Trump Criticizes Malloy Over GE Loss

President Donald Trump this week blamed Connecticut Governor Dannel Malloy for General Electric’s decision last year to move its headquarters from Fairfield to Boston.

The dig against the Democrat came during a roundtable discussion about urban renewal where New Britain Mayor Erin Stewart was one of the participants in the Oval Office meeting.

“How did you feel when Connecticut lost General Electric?” Trump asked.

Stewart sighed.

“That was not a good day,” Trump continued.

The President then asked: “Well if you were governor that would not have happened, right? I think that would not have happened.”

“It would not have sir,” said Stewart, who is exploring a run for governor.

GE is the eighth largest corporation in the United States with 333,000 employees and $122.36 billion in sales, according to Forbes. It had been headquartered in Fairfield for 42 years before moving to Boston. It still has offices in Plainville, Norwalk, and Stamford.

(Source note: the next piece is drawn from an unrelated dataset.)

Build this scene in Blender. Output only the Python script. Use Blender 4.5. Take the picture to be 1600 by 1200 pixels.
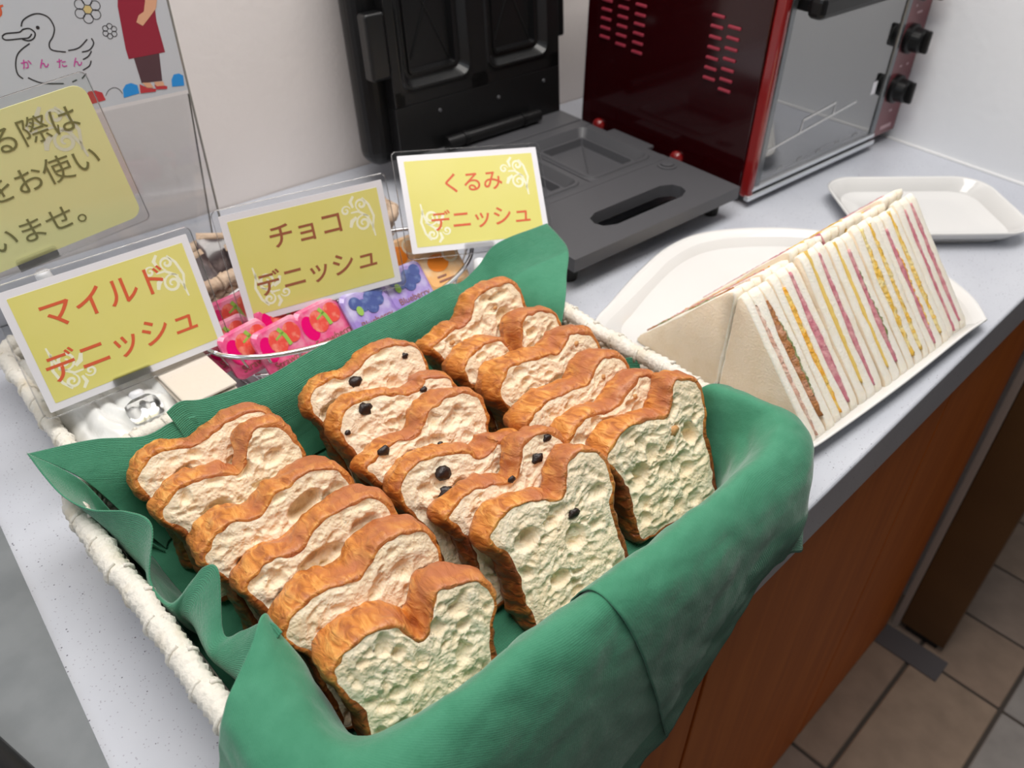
import bpy, bmesh, math, random
from mathutils import Vector, Matrix, noise

random.seed(7)
R = math.radians
for o in list(bpy.data.objects):
    bpy.data.objects.remove(o, do_unlink=True)
scene = bpy.context.scene
COL = scene.collection

# ------------------------------------------------------------------ camera
# z = 0 is the counter top; the floor lies at FLOOR_Z
FLOOR_Z = -0.825
cam_d = bpy.data.cameras.new('camera')
cam = bpy.data.objects.new('camera', cam_d)
COL.objects.link(cam)
cam_d.sensor_width = 36.0
cam_d.lens = 1280.71 / 1600.0 * 36.0
cam_d.clip_start = 0.02
YAW, PIT, ROLL = 0.77199, 0.682076, 0.0095827
fwd = Vector((math.sin(YAW) * math.cos(PIT), math.cos(YAW) * math.cos(PIT), -math.sin(PIT)))
rgt = Vector((math.cos(YAW), -math.sin(YAW), 0))
upv = rgt.cross(fwd)
r2 = rgt * math.cos(ROLL) + upv * math.sin(ROLL)
u2 = -rgt * math.sin(ROLL) + upv * math.cos(ROLL)
M = Matrix((r2, u2, -fwd)).transposed().to_4x4()
M.translation = Vector((0, 0, 0.5))
cam.matrix_world = M
cam_d.dof.use_dof = True
cam_d.dof.focus_distance = 0.56
cam_d.dof.aperture_fstop = 9.0
scene.camera = cam

# ------------------------------------------------------------------ world, lights, exposure
world = bpy.data.worlds.new('world')
scene.world = world
world.use_nodes = True
bg = world.node_tree.nodes['Background']
bg.inputs['Color'].default_value = (0.95, 0.97, 1.0, 1)
bg.inputs['Strength'].default_value = 0.095


def area(name, loc, target, sx, sy, energy, color):
    d = bpy.data.lights.new(name, 'AREA')
    d.shape = 'RECTANGLE'
    d.size = sx
    d.size_y = sy
    d.energy = energy
    d.color = color
    o = bpy.data.objects.new(name, d)
    COL.objects.link(o)
    o.location = loc
    v = Vector(target) - Vector(loc)
    o.rotation_euler = v.to_track_quat('-Z', 'Y').to_euler()
    return o


area('ceiling_light_panel', (0.45, 0.30, 1.45), (0.45, 0.36, 0), 1.5, 0.70, 25.0, (1.0, 0.965, 0.92))
area('window_daylight', (-1.3, 0.35, 0.95), (0.4, 0.4, 0.05), 0.9, 0.9, 5.0, (0.86, 0.93, 1.0))

vs = scene.view_settings
vs.view_transform = 'Standard'
vs.look = 'None'
vs.exposure = 0.0
vs.gamma = 1.0
vs.use_curve_mapping = False

# ------------------------------------------------------------------ object helpers


def tag(o, label=None, cat=None, group=None, kind=None):
    if label: o['label'] = label
    if cat: o['category'] = cat
    if group: o['group'] = group
    if kind: o['kind'] = kind
    return o


def thing(name, label, cat, loc=(0, 0, 0), rz=0.0, group=None, mat=None):
    o = bpy.data.objects.new(name, None)
    o.empty_display_size = 0.02
    COL.objects.link(o)
    if mat is not None:
        o.matrix_world = mat
    else:
        o.location = loc
        o.rotation_euler = (0, 0, rz)
    return tag(o, label, cat, group)


def obj(name, me, mat=None, parent=None, loc=None, rot=None, smooth=False):
    """me: bmesh, mesh or (verts, faces)"""
    if isinstance(me, bmesh.types.BMesh):
        m = bpy.data.meshes.new(name)
        me.normal_update()
        me.to_mesh(m)
        me.free()
    elif isinstance(me, tuple):
        m = bpy.data.meshes.new(name)
        m.from_pydata([tuple(v) for v in me[0]], [], me[1])
        m.update()
    else:
        m = me
    if mat is not None and len(m.materials) == 0:
        m.materials.append(mat)
    if smooth:
        m.polygons.foreach_set('use_smooth', [True] * len(m.polygons))
    o = bpy.data.objects.new(name, m)
    COL.objects.link(o)
    if parent is not None:
        o.parent = parent
    if loc is not None: o.location = loc
    if rot is not None: o.rotation_euler = rot
    return o


def bm_box(sx, sy, sz, c=(0, 0, 0), bev=0.0, seg=2, bm=None):
    """box; c = centre of the bottom face"""
    new = bmesh.new()
    bmesh.ops.create_cube(new, size=1.0)
    for v in new.verts:
        v.co = Vector((v.co.x * sx + c[0], v.co.y * sy + c[1], (v.co.z + 0.5) * sz + c[2]))
    if bev > 0:
        bmesh.ops.bevel(new, geom=list(new.edges), offset=bev, segments=seg, profile=0.5, affect='EDGES')
    if bm is None:
        return new
    tmp = bpy.data.meshes.new('tmp')
    new.to_mesh(tmp); new.free()
    bm.from_mesh(tmp)
    bpy.data.meshes.remove(tmp)
    return bm


def catmull(pts, n, closed=False):
    P = [Vector(p) for p in pts]
    m = len(P)
    out = []
    segs = m if closed else m - 1
    for i in range(segs):
        if closed:
            a, b, c, d = P[(i - 1) % m], P[i], P[(i + 1) % m], P[(i + 2) % m]
        else:
            a, b, c, d = P[max(i - 1, 0)], P[i], P[i + 1], P[min(i + 2, m - 1)]
        for k in range(n):
            t = k / n
            t2, t3 = t * t, t * t * t
            out.append(0.5 * ((2 * b) + (c - a) * t + (2 * a - 5 * b + 4 * c - d) * t2 + (3 * b - a - 3 * c + d) * t3))
    if not closed:
        out.append(P[-1].copy())
    return out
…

UMass Amherst Professor Robert Nakosteen of The Isenberg School of Management recently offered the Boston Globe some insight into why the company moved to Boston:

• There was a $150 million incentive package from Massachusetts Governor Charlie Baker and Boston Mayor Marty Walsh.

• GE wanted to refashion themselves as a cutting-edge technology company, so locating themselves in a world-class tech center like Boston fit that goal.

• And, former GE CEO Jeff Immelt “didn’t like looking out of his Fairfield, Connecticut office window and seeing only wooded area. He wanted to see a city instead.”

Following that move General Electric has both announced layoffs and replaced Immelt with John Flannery. In January, Flannery said he was thinking of breaking up the company and Deutsche Bank said General Electric will likely be removed from the Dow Jones industrial average.